En tout premier lieu, les Etats-Unis, dont la situation financière est précaire et qui perdent peu à peu les avantages historiques de l’hégémonie du dollar (de plus en plus de pays renoncent à son utilisation, notamment dans le commerce du pétrole), ont établi une stratégie de sortie de crise [1] lors du premier mandat d’Obama. Sous la houlette de l’historienne Christina Romer (spécialiste de la crise de 29), le Comité des conseillers économiques de la Maison Blanche avait conclu à la nécessité d’attirer les capitaux (notamment européens) vers Wall Street. Il en est résulté l’agression judiciaire de la Suisse, alors première place offshore en Europe, bien que le système bancaire helvétique fût bien plus honorable que celui de n’importe quel Etat caribéen. Depuis lors, le secret bancaire suisse a sauté, au grand dam des candidats US à l’évasion. Dans la foulée, le paradis chypriote a explosé sous l’artillerie du FMI – dame Lagarde ayant gagné, pour l’occasion, le statut de « sauveur de l’Europe » décerné par le magazine américain Time. Le Luxembourg, dernier palmier de l’Europe continentale, nourrit de légitimes inquiétudes pour son avenir de place financière : s’il est attaqué à la tronçonneuse (ce qui est probable), il n’y aura plus de centre offshore de proximité, sauf ceux dépendant… de la couronne britannique, cousine de l’oncle Sam. Si bien que l’arrivée, sur le marché des médias, d’un disque dur gonflé à bloc de données hyper-confidentielles provenant de paradis exotiques, et volées aux banques et sociétés concernées, revêt un caractère un peu trop providentiel pour n’être pas un tantinet suspecte. D’autant que les informations ont été recueillies par un « consortium américain de journalistes d’investigation », mondialement inconnu jusqu’alors et pour cause : les journalistes d’investigation sont par nature des loups solitaires…

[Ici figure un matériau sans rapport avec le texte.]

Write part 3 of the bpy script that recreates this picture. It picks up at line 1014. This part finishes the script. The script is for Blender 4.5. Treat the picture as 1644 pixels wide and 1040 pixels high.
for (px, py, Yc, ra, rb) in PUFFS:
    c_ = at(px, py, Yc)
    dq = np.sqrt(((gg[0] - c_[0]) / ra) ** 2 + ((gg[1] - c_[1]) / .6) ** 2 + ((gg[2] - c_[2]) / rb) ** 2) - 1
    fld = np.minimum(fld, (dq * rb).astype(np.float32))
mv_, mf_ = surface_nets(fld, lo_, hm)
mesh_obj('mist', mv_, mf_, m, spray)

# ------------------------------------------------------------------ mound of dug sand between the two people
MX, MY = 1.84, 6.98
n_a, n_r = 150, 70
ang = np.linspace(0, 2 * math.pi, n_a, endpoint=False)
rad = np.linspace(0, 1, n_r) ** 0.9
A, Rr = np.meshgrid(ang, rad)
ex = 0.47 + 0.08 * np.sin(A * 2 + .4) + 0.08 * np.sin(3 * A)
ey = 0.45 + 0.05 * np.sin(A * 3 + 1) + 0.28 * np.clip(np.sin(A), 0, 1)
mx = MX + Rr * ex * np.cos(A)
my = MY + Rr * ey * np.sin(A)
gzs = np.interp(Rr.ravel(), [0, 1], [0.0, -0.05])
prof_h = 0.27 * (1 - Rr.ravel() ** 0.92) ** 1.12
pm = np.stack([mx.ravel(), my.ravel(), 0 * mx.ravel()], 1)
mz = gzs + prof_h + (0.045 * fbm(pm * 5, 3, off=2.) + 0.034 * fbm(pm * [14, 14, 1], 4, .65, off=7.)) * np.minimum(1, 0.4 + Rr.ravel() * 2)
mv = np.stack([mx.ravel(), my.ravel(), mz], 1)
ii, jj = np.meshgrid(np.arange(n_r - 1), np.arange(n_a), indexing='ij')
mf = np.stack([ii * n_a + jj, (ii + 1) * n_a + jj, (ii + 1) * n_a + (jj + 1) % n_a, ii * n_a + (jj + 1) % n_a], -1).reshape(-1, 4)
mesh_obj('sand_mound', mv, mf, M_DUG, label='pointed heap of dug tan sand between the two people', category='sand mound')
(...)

Cela n’enlève rien à l’authenticité des informations disponibles, qui seront distillées de façon discrétionnaire selon la déontologie en vigueur dans la grande presse – laquelle est sur ce terrain irréprochable, comme chacun le sait. Devraient être ainsi livrés en pâture à l’exécration commune quelques malandrins patentés, quelques évadés imprudents et quelques malheureux entrepreneurs, suspects de tricherie pour n’avoir pas limité leur périmètre bancaire au bon-sens-près-de-chez-eux. Efficacement conseillés, les Crésus ne seront probablement pas identifiés avant que leurs héritiers soient portés en terre. Quoi qu’il en soit, on ne saurait déplorer un processus qui fragilise la pérennité des paradis et promet, s’il est mené à bien, de limiter fortement l’évasion et la fraude fiscales, aujourd’hui massives. Sous réserve que les havres sous contrôle britannique, ou sous domination américaine, subissent le même sort. Curieusement, il n’en est pour l’instant pas fait mention. Il n’est donc pas impossible qu’une bonne part des capitaux offshore, en ce moment affolés par le cafardage de leurs supposés protecteurs, trouve refuge à l’ombre de la bannière étoilée. Bien joué, Christina.